*WORK INSTRUCTIONS:*
The listing below is to be output in its exact form.

*INFORMATION SUPPLIED:*
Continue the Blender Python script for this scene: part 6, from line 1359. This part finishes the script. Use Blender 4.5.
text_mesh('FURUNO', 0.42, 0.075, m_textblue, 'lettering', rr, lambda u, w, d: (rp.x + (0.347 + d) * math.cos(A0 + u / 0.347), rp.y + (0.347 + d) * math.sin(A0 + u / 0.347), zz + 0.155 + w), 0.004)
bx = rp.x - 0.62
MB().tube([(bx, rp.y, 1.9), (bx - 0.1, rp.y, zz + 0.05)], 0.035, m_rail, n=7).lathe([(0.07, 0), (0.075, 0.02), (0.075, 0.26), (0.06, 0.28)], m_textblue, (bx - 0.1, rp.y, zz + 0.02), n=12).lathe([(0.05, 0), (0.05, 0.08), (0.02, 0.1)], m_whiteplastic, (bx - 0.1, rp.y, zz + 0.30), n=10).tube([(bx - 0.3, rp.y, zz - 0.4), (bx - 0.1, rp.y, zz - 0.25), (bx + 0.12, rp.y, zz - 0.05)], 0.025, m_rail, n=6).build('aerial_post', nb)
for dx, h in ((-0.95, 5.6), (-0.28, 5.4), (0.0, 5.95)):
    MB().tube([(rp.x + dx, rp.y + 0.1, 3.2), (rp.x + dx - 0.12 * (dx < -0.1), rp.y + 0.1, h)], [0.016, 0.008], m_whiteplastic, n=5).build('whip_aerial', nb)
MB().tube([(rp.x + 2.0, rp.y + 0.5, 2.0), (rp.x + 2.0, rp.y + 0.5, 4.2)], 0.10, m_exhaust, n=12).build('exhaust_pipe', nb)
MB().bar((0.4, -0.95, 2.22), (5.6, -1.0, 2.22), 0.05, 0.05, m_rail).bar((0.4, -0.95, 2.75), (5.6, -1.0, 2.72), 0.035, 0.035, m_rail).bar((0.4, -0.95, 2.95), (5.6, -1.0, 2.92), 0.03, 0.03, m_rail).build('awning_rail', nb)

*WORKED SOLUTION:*
Continue the Blender Python script for this scene: part 6, from line 1359. This part finishes the script. Use Blender 4.5.
text_mesh('FURUNO', 0.42, 0.075, m_textblue, 'lettering', rr, lambda u, w, d: (rp.x + (0.347 + d) * math.cos(A0 + u / 0.347), rp.y + (0.347 + d) * math.sin(A0 + u / 0.347), zz + 0.155 + w), 0.004)
bx = rp.x - 0.62
MB().tube([(bx, rp.y, 1.9), (bx - 0.1, rp.y, zz + 0.05)], 0.035, m_rail, n=7).lathe([(0.07, 0), (0.075, 0.02), (0.075, 0.26), (0.06, 0.28)], m_textblue, (bx - 0.1, rp.y, zz + 0.02), n=12).lathe([(0.05, 0), (0.05, 0.08), (0.02, 0.1)], m_whiteplastic, (bx - 0.1, rp.y, zz + 0.30), n=10).tube([(bx - 0.3, rp.y, zz - 0.4), (bx - 0.1, rp.y, zz - 0.25), (bx + 0.12, rp.y, zz - 0.05)], 0.025, m_rail, n=6).build('aerial_post', nb)
for dx, h in ((-0.95, 5.6), (-0.28, 5.4), (0.0, 5.95)):
    MB().tube([(rp.x + dx, rp.y + 0.1, 3.2), (rp.x + dx - 0.12 * (dx < -0.1), rp.y + 0.1, h)], [0.016, 0.008], m_whiteplastic, n=5).build('whip_aerial', nb)
MB().tube([(rp.x + 2.0, rp.y + 0.5, 2.0), (rp.x + 2.0, rp.y + 0.5, 4.2)], 0.10, m_exhaust, n=12).build('exhaust_pipe', nb)
MB().bar((0.4, -0.95, 2.22), (5.6, -1.0, 2.22), 0.05, 0.05, m_rail).bar((0.4, -0.95, 2.75), (5.6, -1.0, 2.72), 0.035, 0.035, m_rail).bar((0.4, -0.95, 2.95), (5.6, -1.0, 2.92), 0.03, 0.03, m_rail).build('awning_rail', nb)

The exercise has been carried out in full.